Problem to solve.
Scan the lines below; pull out those with "scene".

--- BEGIN ---

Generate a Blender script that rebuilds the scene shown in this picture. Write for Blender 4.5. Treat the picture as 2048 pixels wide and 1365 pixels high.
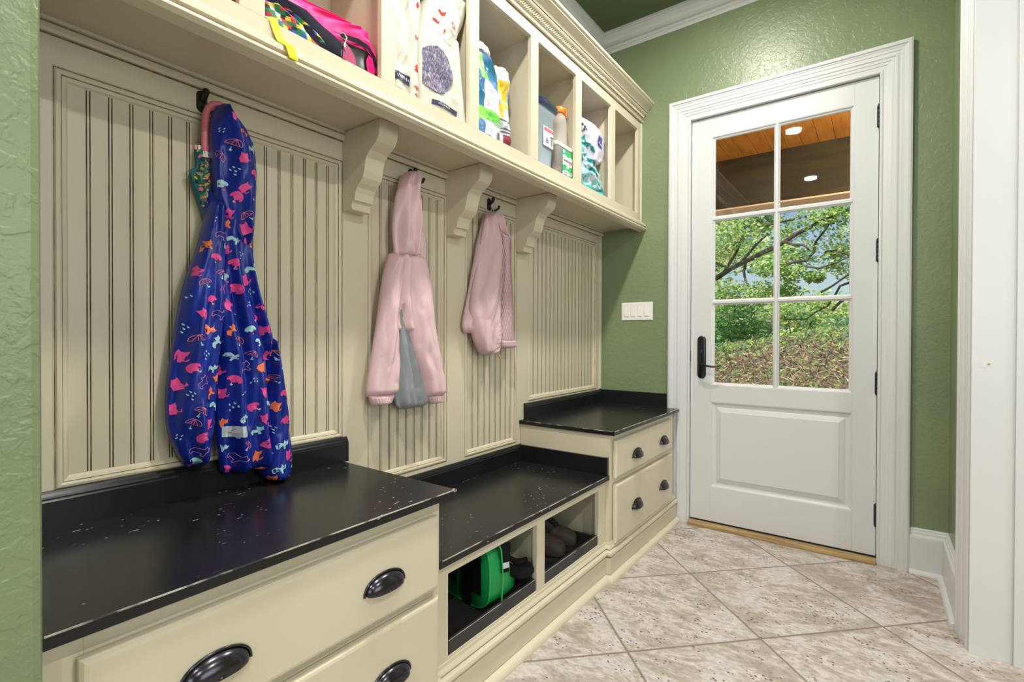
import bpy, bmesh, math, random
from mathutils import Vector, Matrix, noise
random.seed(7)
C = bpy.context.scene
V = Vector
for o in list(bpy.data.objects): bpy.data.objects.remove(o)

# ------------------------------------------------------------------ camera
cam_d = bpy.data.cameras.new('camera'); cam = bpy.data.objects.new('camera', cam_d)
C.collection.objects.link(cam); C.camera = cam
cam_d.sensor_fit = 'HORIZONTAL'; cam_d.sensor_width = 36.0
cam_d.lens = 994.946 / 2048 * 36.0; cam_d.clip_start = 0.02; cam_d.clip_end = 300
_y, _p, _r = [math.radians(a) for a in (36.21935, -0.44778, 0.16519)]
_f = V((-math.sin(_y)*math.cos(_p), math.cos(_y)*math.cos(_p), math.sin(_p)))
_r0 = V((math.cos(_y), math.sin(_y), 0)); _u0 = _r0.cross(_f)
_rt = _r0*math.cos(_r) + _u0*math.sin(_r); _up = _rt.cross(_f)
M = Matrix((_rt, _up, -_f)).transposed().to_4x4(); M.translation = V((0, 0, 1.14))
cam.matrix_world = M

# ------------------------------------------------------------------ world, sun, exposure
C.view_settings.view_transform = 'Standard'; C.view_settings.look = 'None'
C.view_settings.exposure = -0.14; C.view_settings.gamma = 1.0; C.view_settings.use_curve_mapping = False
w = bpy.data.worlds.new('sky'); C.world = w; w.use_nodes = True
nt = w.node_tree; bg = nt.nodes['Background']
sky = nt.nodes.new('ShaderNodeTexSky'); sky.sky_type = 'NISHITA'; sky.sun_disc = False
sky.sun_elevation = math.radians(48); sky.sun_rotation = math.radians(200); sky.altitude = 50; sky.dust_density = 2.2
nt.links.new(sky.outputs[0], bg.inputs[0]); bg.inputs[1].default_value = 0.17
sd = bpy.data.lights.new('sun', 'SUN'); sd.energy = 6.4; sd.angle = math.radians(1.2); sd.color = (1, .95, .86)
sun = bpy.data.objects.new('sun', sd); C.collection.objects.link(sun)
sun.rotation_euler = (math.radians(40), 0, math.radians(-28))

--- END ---

Result.
Generate a Blender script that rebuilds the scene shown in this picture. Write for Blender 4.5. Treat the picture as 2048 pixels wide and 1365 pixels high.
C = bpy.context.scene